17) HEERE heeft gezworen,

Zie over deze psalm, inzonderheid over dit vierde vers het zevende hoofdstuk van den brief aan de Hebr. 7:4.

Heb 7.4

18) Gij zijt

Of, wees priester, of gij zult priester wezen.

19) Priester in eeuwigheid,

Te weten, die zichzelven zal offeren op het altaar des kruises, tot verzoening van al degenen, die in hem geloven; Hebr. 5:9, en Hebr. 5:9, en 9, 10.

Heb 5.9,9,9,10

20) naar de ordening

Of, naar de wijze van, of gelijk Melchizedek; die begin der dagen noch einde des levens had; idem, gelijk Melchizedek een koning en ook een priester geweest is, Gen. 14:18, alzo ook Jezus Christus, wiens voorbeeld Melchizedek geweest is.

Ge 14.18

Hebrews 7:1

1) deze Melchizedek

De apostel verhaalt deze geschiedenis van Melchizedek uit Gen. 14:17, enz., gelijk ook hierna uit Ps. 110, in welke plaatsen des Ouden Testaments alleen van hem gewag gemaakt wordt.
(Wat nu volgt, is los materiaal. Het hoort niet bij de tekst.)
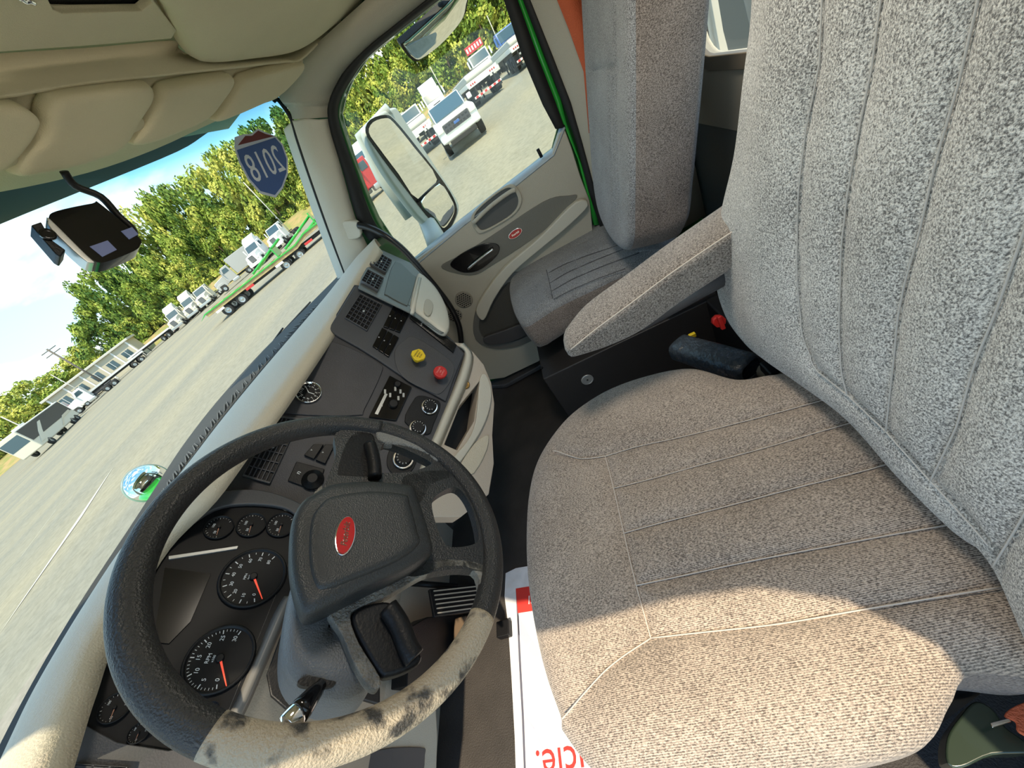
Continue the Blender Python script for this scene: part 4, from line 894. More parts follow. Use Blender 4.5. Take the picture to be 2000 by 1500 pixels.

Sommigen menen, dat deze geweest is Sem, de zoon van Noach, de voorvader van Abraham, welke Sem alsdan nog heeft geleefd, gelijk uit de vergelijking van zijn ouderdom met dezen tijd, dat dit Abraham is geschied, blijkt, in wiens huisgezin zonder twijfel de rechte kennis en dienst Gods is gebleven. Doch hiertegen strijdt, dat hij hierna gezegd wordt geweest te zijn zonder vader, zonder moeder en zonder geslachtregister.

Ge 14.17

2) van Salem,

Meest al de oude leraars menen, dat dit Salem is geweest de stad die daarna Jeruzalem wordt genoemd; hoewel Hieronymus met enige anderen houden, dat dit Salem is geweest omtrent de Jordaan, waarvan gewag gemaakt wordt Joh. 3:23, omtrent welke stad enige vlakke velden zijn geweest, waarvan gesproken wordt Gen. 14:17; en Hieronymus getuigt dat in zijn tijd de overblijfselen van het paleis van Melchizedek in dit Salem aan de Jordaan nog werden getoond.

Joh 3.23 Ge 14.17

3) des allerhoogsten Gods,

Dat is, des waarachtigen Gods, den bezitter van hemel en aarde, gelijk Melchizedek spreekt Gen. 14:19; met welken titel hij hem onderscheidt van de priesters der valse goden, waar de wereld eertijds mede vervuld was, welke ook zelfs enige voorouders van Abraham over den Eufraat gediend hebben; Joz. 24:14.

Ge 14.19 Jos 24.14

4) hem zegende;

Namelijk als een priester des Allerhoogsten, en met priesterlijk gezag, gelijk het bewijs, dat Paulus Hebr. 7:7 hieruit trekt, ook vereist.